Bond market is not buying Central Banks' “Fake it till you make it” strategy
Local market repeated the same cycle as yesterday by starting positive for an hour and then fading through the day but managed to deliver a late recovery to finish flat. Retail and Health Care were the outperformers that held it together.
The market sentiment was all over the place. Bond market has started to consolidate after US inflation data while Central Banks are sticking to their fake/core inflation that allows them to keep rates lower forever. The real inflation moved from 1.4% to 1.7% while the core inflation was subdued. Central Banks have removed all connections to reality over the decades by removing property prices, commodity prices, food prices and energy prices out of the core inflation. I am pretty certain most of the population wishes they can do the same by removing all of those costs from their budget but they can’t. Similarly, most corporates are going to be reporting higher costs in 2021 as inflation is real. Central Banks may be able to stick to fake inflation to justify the fake rates but economy does not function on alternative facts. Economy is real and costs are real. Central Banks use fake inflation to keep fake rates lower for longer to keep economic cycles at bay and maintain asset bubbles longer. Everything comes at a cost. The longer the fake cycles are being played out, the bigger the economic mess being created into the future and longer the returns are being stolen from savers/retirees. The bond market is not buying the fake inflation and fake rates anymore. US 10 year bond yield is consolidating in a trading range where historical trend suggest a cycle above 2% is likely in the next few months. Given that we are cycling weak periods, inflation is likely to beat 3-4% in the next few months and bond yields are likely to chase that and move above 2%. What is the Central Bank threshold that breaks the alternative fact bubble and force them to act? Bond market is going to find out!!!

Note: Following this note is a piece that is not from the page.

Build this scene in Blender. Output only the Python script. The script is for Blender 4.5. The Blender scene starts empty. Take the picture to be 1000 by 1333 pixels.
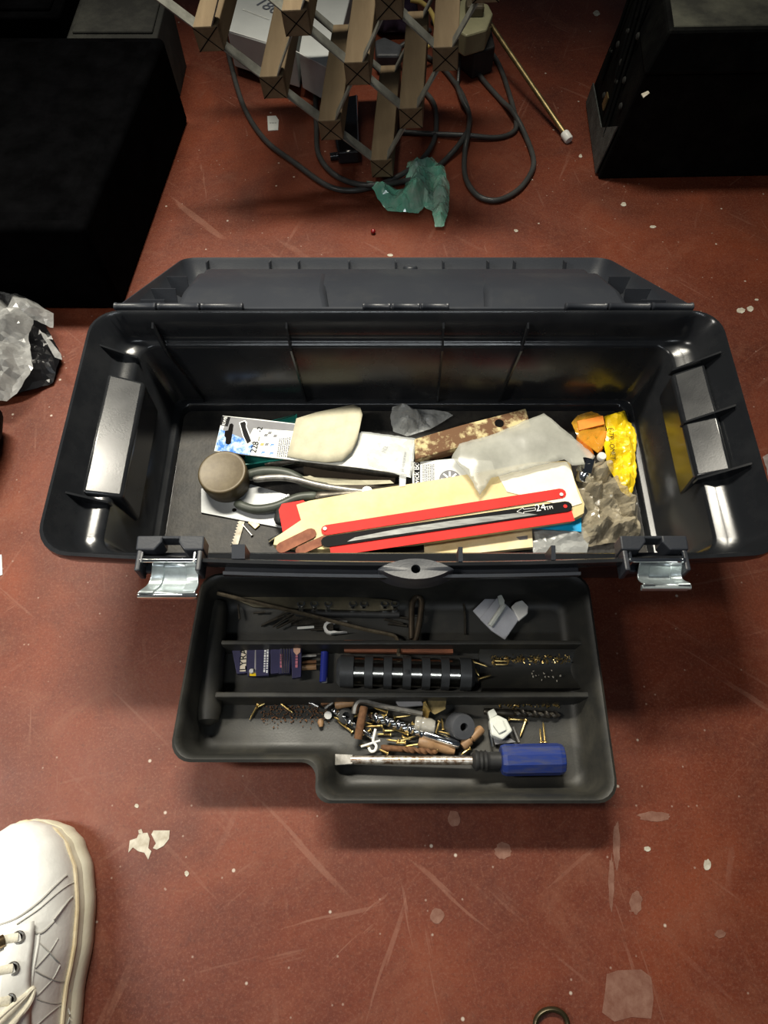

Comments on US market last close
US market higher on opening up with RUSSELL and DOW leading while NASDAQ was flat. Inflation data was recovering as expected and that will raise cost for households and corporates while core inflation was timid. If you remove asset price and commodity inflation out, things are going to be timid when you have high unemployment. Not that central banks were going to move on rates anyway. The inflation data remains in trend to push bond yields above 2% in the next few months. Treasury issuance was not a total disaster as it could have been. Bonds and USD ticked lower while commodities ticked higher. Gold is starting to move with inflation. Tech was the only red sector while Energy and Banks were the best. Stimulus just needs president's tick while infrastructure chat has started. Reddit groups were back at popping and collapsing stocks.
Remain nimble, contrarian and cautiously pragmatic with elevated global macro risks!!! Buckle up...it’s going to get bumpy!!!